Stefan Horngacher: Razem wygrywamy i razem przegrywamy
Za nami ostatni akcent igrzysk w Korei Południowej związany ze skokami narciarskimi. Najlepsze drużyny poniedziałkowych zawodów odebrały już medale, a Stefan Horngacher podsumował wydarzenia, które dały Polsce historyczny krążek olimpijski.
- Mamy to! To był niesamowity konkurs drużynowy. Wielu pewnie oczekiwało czegoś więcej, bo po pierwszej rundy różnice w czołowej trójce były minimalne. W drugiej rundzie Norwegowie trochę odjechali, więc została walka pomiędzy Niemcami a Polską. Wypadliśmy w niej bardzo dobrze, ponieważ zespół Wernera Schustera walczył z nami do ostatniego skoku, w którym przechylili szalę na swoją stronę. Najważniejsze jest to, że skończyliśmy na podium, a kwestia tytułu olimpijskiego rozstrzygnęła się po kapitalnym boju trzech nacji. Akceptujemy brąz i jesteśmy szczęśliwi.

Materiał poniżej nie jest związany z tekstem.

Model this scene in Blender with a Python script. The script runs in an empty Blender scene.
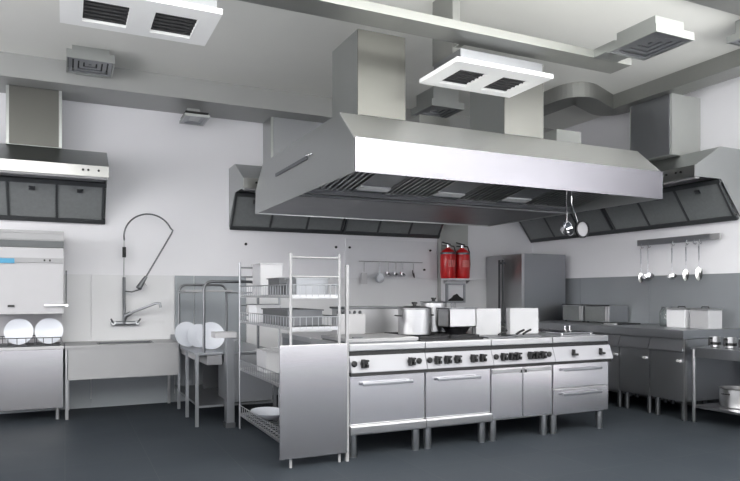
import bpy, bmesh, math, random
from mathutils import Vector, Matrix
S = bpy.context.scene
C = S.collection
random.seed(4)

# ---------------- camera, light, exposure ----------------
cd = bpy.data.cameras.new('camera'); cam = bpy.data.objects.new('camera', cd); C.objects.link(cam)
cam.location = (0, 0, 1.30)
cam.rotation_euler = (math.pi/2, 0, -math.atan(305/644))
cd.sensor_fit = 'HORIZONTAL'; cd.sensor_width = 36; cd.lens = 36*644/740
cd.shift_y = 54/740; cd.clip_start = .05
S.camera = cam
S.view_settings.view_transform = 'Standard'; S.view_settings.look = 'None'
S.view_settings.gamma = 1; S.view_settings.use_curve_mapping = False
S.view_settings.exposure = -0.12
w = bpy.data.worlds.new('world'); S.world = w; w.use_nodes = True
bg = w.node_tree.nodes['Background']; bg.inputs[0].default_value = (.93, .94, 1, 1); bg.inputs[1].default_value = .85

def area(name, loc, rot, sx, sy, power, col=(1, 1, 1)):
    l = bpy.data.lights.new(name, 'AREA'); l.shape = 'RECTANGLE'; l.size = sx; l.size_y = sy
    l.energy = power; l.color = col
    o = bpy.data.objects.new(name, l); C.objects.link(o); o.location = loc; o.rotation_euler = rot
    return o
# daylight entering through the tall glazing of the open front side
area('window_daylight', (1.5, -4.8, 1.05), (math.radians(90), 0, 0), 10.5, 1.6, 110, (.95, .96, 1))
area('left_fill_light', (-4.5, 4.6, 1.6), (math.radians(84), 0, math.radians(-90)), 5.0, 2.2, 230, (1, .99, 1))  # added fill from the left; the left wall has no window
area('upward_fill_light', (1.0, -1.3, 1.6), (math.radians(190), 0, 0), 10.5, 6.4, 2750, (1, 1, .97))  # added upward fill that brightens the ceiling, no lamp body built
# two rows of added overhead fill light near the camera, no fittings modelled
area('overhead_fill_row', (-.6, .4, 3.70), (0, 0, 0), .5, 3.5, 120, (1, 1, 1))
area('overhead_fill_row', (3.4, .4, 3.70), (0, 0, 0), .5, 3.5, 120, (1, 1, 1))

# ---------------- materials ----------------
def nodes(m):
    m.use_nodes = True; nt = m.node_tree
    return nt, nt.nodes['Principled BSDF']
def plain(name, col, rough=.5, metal=0, spec=.5, noise=0, scale=8, bump=0, alpha=1, trans=0):
    m = bpy.data.materials.new(name); nt, b = nodes(m)
    b.inputs['Base Color'].default_value = (*col, 1); b.inputs['Roughness'].default_value = rough
    b.inputs['Metallic'].default_value = metal; b.inputs['Specular IOR Level'].default_value = spec
    b.inputs['Transmission Weight'].default_value = trans
    tc = nt.nodes.new('ShaderNodeTexCoord'); n = nt.nodes.new('ShaderNodeTexNoise')
    n.inputs['Scale'].default_value = scale; nt.links.new(tc.outputs['Object'], n.inputs['Vector'])
    mr = nt.nodes.new('ShaderNodeMix'); mr.data_type = 'RGBA'
    k = noise
    mr.inputs[6].default_value = tuple(c*(1-k) for c in col)+(1,)
    mr.inputs[7].default_value = tuple(min(1, c*(1+k)) for c in col)+(1,)
    nt.links.new(n.outputs['Fac'], mr.inputs[0]); nt.links.new(mr.outputs[2], b.inputs['Base Color'])
    if bump:
        bp = nt.nodes.new('ShaderNodeBump'); bp.inputs['Strength'].default_value = bump; bp.inputs['Distance'].default_value = .002
        nt.links.new(n.outputs['Fac'], bp.inputs['Height']); nt.links.new(bp.outputs[0], b.inputs['Normal'])
    return m
def steel(name, col, rough=.3, stretch=(1, 1, 60), amp=.03):
    m = bpy.data.materials.new(name); nt, b = nodes(m)
    b.inputs['Metallic'].default_value = 1; b.inputs['Base Color'].default_value = (*col, 1)
    tc = nt.nodes.new('ShaderNodeTexCoord'); mp = nt.nodes.new('ShaderNodeMapping')
    mp.inputs['Scale'].default_value = stretch
    n = nt.nodes.new('ShaderNodeTexNoise'); n.inputs['Scale'].default_value = 6; n.inputs['Detail'].default_value = 3
    nt.links.new(tc.outputs['Object'], mp.inputs[0]); nt.links.new(mp.outputs[0], n.inputs['Vector'])
    mr = nt.nodes.new('ShaderNodeMapRange'); mr.inputs[3].default_value = max(.03, rough-amp); mr.inputs[4].default_value = rough+amp
    nt.links.new(n.outputs['Fac'], mr.inputs[0]); nt.links.new(mr.outputs[0], b.inputs['Roughness'])
    bp = nt.nodes.new('ShaderNodeBump'); bp.inputs['Strength'].default_value = .012; bp.inputs['Distance'].default_value = .0006
    nt.links.new(n.outputs['Fac'], bp.inputs['Height']); nt.links.new(bp.outputs[0], b.inputs['Normal'])
    return m
def floor_mat():
    m = bpy.data.materials.new('floor_tiles'); nt, b = nodes(m)
    tc = nt.nodes.new('ShaderNodeTexCoord')
    br = nt.nodes.new('ShaderNodeTexBrick'); br.offset = 0; br.inputs['Scale'].default_value = 1
    br.inputs['Brick Width'].default_value = .6; br.inputs['Row Height'].default_value = .6
    br.inputs['Mortar Size'].default_value = .003; br.inputs['Mortar Smooth'].default_value = .3
    br.inputs['Color1'].default_value = (.034, .040, .048, 1); br.inputs['Color2'].default_value = (.037, .043, .051, 1)
    br.inputs['Mortar'].default_value = (.048, .054, .06, 1)
    nt.links.new(tc.outputs['Object'], br.inputs['Vector'])
    n = nt.nodes.new('ShaderNodeTexNoise'); n.inputs['Scale'].default_value = 1.3; n.inputs['Detail'].default_value = 5
    nt.links.new(tc.outputs['Object'], n.inputs['Vector'])
    mr = nt.nodes.new('ShaderNodeMapRange'); mr.inputs[3].default_value = .4; mr.inputs[4].default_value = .55
    nt.links.new(n.outputs['Fac'], mr.inputs[0]); nt.links.new(mr.outputs[0], b.inputs['Roughness'])
    nt.links.new(br.outputs['Color'], b.inputs['Base Color'])
    b.inputs['Specular IOR Level'].default_value = .008
    return m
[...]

- Finałowa próba Andreasa Wellingera nie była perfekcyjna, o czym wiedział sam zawodnik. Pomyślałem, że to dla nas spora szansa, ale Kamil skoczył jeszcze gorzej niż Niemiec. Odbicie z progu było wykonane zdecydowanie za późno. Razem wygrywamy i razem przegrywamy. To zmagania zespołowe. Każdy stara się robić to, co umie najlepiej. Uważam, że brąz to super sprawa dla Polski. Kamil jest tylko człowiekiem. Zacięcie walczył o indywidualne złoto na dużej skoczni i tym razem, być może, nieco zabrakło mu energii.

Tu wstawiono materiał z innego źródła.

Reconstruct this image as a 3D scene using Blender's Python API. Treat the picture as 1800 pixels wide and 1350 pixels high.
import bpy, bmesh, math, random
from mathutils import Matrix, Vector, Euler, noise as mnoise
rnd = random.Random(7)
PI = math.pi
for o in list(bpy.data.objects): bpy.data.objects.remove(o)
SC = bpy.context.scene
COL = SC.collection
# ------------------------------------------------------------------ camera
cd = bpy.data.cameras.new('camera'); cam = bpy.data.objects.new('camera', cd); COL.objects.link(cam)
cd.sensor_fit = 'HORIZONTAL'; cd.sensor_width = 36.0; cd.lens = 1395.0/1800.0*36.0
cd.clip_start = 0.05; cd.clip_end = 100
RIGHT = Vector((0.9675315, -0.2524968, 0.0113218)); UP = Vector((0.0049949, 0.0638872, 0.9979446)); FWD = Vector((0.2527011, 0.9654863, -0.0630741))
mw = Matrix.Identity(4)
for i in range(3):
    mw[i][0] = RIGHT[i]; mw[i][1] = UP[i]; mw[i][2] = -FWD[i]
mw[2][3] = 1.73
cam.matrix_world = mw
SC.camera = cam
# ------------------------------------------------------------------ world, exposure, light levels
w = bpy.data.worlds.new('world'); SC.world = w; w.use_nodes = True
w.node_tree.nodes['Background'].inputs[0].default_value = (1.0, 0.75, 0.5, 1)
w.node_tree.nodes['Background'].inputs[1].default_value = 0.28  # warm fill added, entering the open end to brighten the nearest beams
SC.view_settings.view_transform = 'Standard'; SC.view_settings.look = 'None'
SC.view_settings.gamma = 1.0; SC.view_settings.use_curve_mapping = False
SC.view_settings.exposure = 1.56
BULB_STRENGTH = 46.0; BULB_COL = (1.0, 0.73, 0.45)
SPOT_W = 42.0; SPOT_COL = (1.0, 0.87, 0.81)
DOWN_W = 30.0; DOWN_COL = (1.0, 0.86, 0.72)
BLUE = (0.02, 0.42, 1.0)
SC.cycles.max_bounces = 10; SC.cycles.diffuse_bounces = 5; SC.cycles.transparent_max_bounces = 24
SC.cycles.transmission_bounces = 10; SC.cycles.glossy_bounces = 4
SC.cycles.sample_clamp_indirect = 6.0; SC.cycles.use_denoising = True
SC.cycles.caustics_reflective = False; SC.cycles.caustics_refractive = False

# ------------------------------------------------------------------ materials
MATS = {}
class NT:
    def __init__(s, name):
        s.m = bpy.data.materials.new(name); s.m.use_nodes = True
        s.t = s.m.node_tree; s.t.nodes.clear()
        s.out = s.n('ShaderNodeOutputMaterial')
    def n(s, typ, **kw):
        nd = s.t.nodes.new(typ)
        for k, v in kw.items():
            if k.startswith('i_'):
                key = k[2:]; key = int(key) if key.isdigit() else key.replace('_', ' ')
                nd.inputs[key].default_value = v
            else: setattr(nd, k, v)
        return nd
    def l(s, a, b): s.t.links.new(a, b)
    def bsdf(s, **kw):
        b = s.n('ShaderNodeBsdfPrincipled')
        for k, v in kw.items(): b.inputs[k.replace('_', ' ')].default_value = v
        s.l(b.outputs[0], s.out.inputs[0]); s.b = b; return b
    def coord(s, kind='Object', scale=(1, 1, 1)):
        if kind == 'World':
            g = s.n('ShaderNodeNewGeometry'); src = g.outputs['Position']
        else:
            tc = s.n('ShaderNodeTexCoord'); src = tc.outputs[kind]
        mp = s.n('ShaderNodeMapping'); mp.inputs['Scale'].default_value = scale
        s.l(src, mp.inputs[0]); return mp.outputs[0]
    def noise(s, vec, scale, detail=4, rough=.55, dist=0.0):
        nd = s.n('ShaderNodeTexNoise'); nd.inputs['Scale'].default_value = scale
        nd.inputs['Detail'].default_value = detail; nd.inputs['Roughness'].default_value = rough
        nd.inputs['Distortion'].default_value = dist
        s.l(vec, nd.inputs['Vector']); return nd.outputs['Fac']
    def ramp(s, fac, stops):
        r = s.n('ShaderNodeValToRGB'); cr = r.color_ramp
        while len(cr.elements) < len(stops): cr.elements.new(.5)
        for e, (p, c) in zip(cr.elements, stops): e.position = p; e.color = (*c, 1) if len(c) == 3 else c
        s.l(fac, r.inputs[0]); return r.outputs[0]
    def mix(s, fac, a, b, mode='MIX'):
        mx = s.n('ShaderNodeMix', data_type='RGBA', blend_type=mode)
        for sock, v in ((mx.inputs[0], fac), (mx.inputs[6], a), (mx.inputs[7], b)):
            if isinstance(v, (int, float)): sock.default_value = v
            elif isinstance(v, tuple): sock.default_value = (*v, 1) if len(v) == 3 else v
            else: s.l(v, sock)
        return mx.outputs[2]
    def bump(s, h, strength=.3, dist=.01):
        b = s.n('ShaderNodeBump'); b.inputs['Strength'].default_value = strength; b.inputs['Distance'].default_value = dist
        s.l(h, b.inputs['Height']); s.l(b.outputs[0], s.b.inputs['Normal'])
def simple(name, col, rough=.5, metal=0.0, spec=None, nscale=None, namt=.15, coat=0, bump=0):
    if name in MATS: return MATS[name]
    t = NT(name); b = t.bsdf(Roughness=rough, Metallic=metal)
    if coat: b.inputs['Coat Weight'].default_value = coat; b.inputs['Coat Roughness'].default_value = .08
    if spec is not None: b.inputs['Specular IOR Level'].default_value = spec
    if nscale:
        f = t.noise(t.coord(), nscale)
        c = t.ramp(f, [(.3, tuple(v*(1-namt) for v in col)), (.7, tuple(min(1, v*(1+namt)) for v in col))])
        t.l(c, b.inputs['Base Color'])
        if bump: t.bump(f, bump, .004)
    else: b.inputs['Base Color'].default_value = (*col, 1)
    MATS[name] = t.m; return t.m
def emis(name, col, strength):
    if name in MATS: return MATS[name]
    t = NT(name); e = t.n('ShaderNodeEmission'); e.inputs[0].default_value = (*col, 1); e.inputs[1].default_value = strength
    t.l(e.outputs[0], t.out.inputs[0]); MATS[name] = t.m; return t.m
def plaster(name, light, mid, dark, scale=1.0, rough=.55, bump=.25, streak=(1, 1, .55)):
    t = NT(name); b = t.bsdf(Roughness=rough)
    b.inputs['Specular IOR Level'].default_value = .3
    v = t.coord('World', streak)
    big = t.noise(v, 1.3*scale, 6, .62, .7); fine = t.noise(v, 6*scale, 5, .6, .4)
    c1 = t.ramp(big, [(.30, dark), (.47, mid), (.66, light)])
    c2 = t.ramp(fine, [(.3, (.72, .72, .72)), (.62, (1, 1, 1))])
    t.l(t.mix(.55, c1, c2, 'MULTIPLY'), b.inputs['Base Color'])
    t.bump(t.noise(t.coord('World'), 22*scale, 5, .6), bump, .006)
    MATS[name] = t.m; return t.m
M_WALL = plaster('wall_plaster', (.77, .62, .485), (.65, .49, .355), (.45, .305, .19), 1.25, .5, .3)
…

- Maciej Kot i Stefan Hula znacznie poprawili się w drugiej serii. To były wartościowe skoki. Dawid Kubacki był wprost niesamowity w konkursie drużynowym. Zwłaszcza w pierwszej rundzie. Takiego Dawida chciałbym oglądać częściej. Medal i zapas punktowy nad pozostałymi ekipami muszą radować. Jesteśmy w gronie najlepszych ekip świata.
- Po tych zawodach czuję się znacznie lepiej niż po indywidualnych, kiedy byłem wykończony. Wiem, że to już koniec zmagań skoczków podczas XXIII Zimowych Igrzysk Olimpijskich w Pjongczangu. Przez kilka dni nie muszę o tym myśleć, więc czas na chillout. Każdemu członkowi naszej drużyny należy się piwo za wykonaną pracę. Raz jeszcze pokazaliśmy charakter.
- Środa będzie wolna, a w czwartek wracamy do Europy. Przed kolejnymi zawodami Pucharu Świata będziemy chcieli odbyć trening na skoczni, ale jeszcze nie wiem czy będzie to Wisła, a może Zakopane. Wszystko zależy od warunków atmosferycznych i stopnia przygotowania skoczni.
- Nie chcę teraz poruszać tematu mojej przyszłości. Usiądziemy, a następnie porozmawiamy z Apoloniuszem Tajnerem oraz Adamem Małyszem. Czas na negocjacje dopiero nadejdzie.